My Gender Identity Issues
My gender identity was a frequent topic of discussion when I was on my old account. I was transgender, then I was bi-gender, then I was non-binary, then I just dropped the whole gender thing completely. I'm not entirely sure what I am now. The thing is that I've found that logic and reasoning kind of eliminates the whole idea of multiple genders. I used to believe that there were 11 genders in total, but now I only believe there's 2. But the thing is, my past experiences and my feelings don't jive with logic here. I've always felt at least sort of like a woman in at least some fashion and have always felt sort of off-put by my masculinity. To be honest, it disgusts me in a lot of ways. I know that the people who say "there are only two genders" will tell me that I'm just trying to get attention, but the truth is that I'm not. This is a real issue for me, not feeling right in my own body. Feeling as conflicted and awkward as Stevonnie (Steven Universe) looks. I'm just so uncertain about it all. I feel like I want to express myself more, but I also feel like I shouldn't for the fear that it just won't feel right.

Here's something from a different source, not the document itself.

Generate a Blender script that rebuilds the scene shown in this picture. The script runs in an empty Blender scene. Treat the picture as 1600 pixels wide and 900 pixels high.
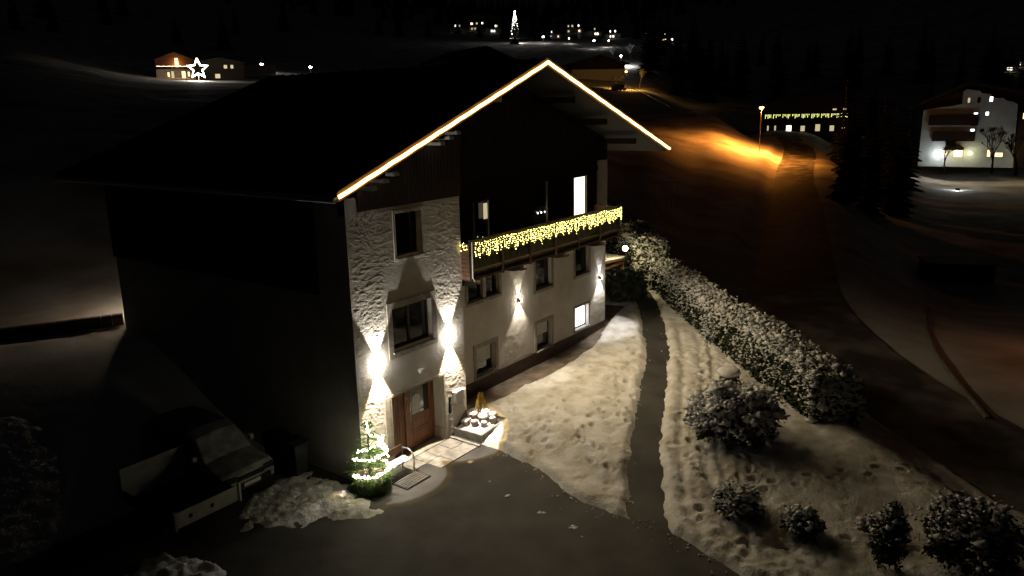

Sorry for wasting everyone else's time again with these dumb blog posts I keep making. Seriously, they accomplish nothing in real life. I know they bring me a sort of relief of some of my anxiety (some meaning a lot in normal people terms and a little in my terms), but nothing really comes out of them. Why do I keep posting these instead of writing a suicide note? At least that will bring some relief to everyone else if I ultimately decide to end it all. They'll understand my emotional pain much better, and won't just think of my suicide as some sort of random event without reason. I know there must be an answer to that if I just keep on suffering like this... Right? If there weren't, I'd have overdosed on Ibuprofen by now. I don't know if that question was rhetorical or not anymore.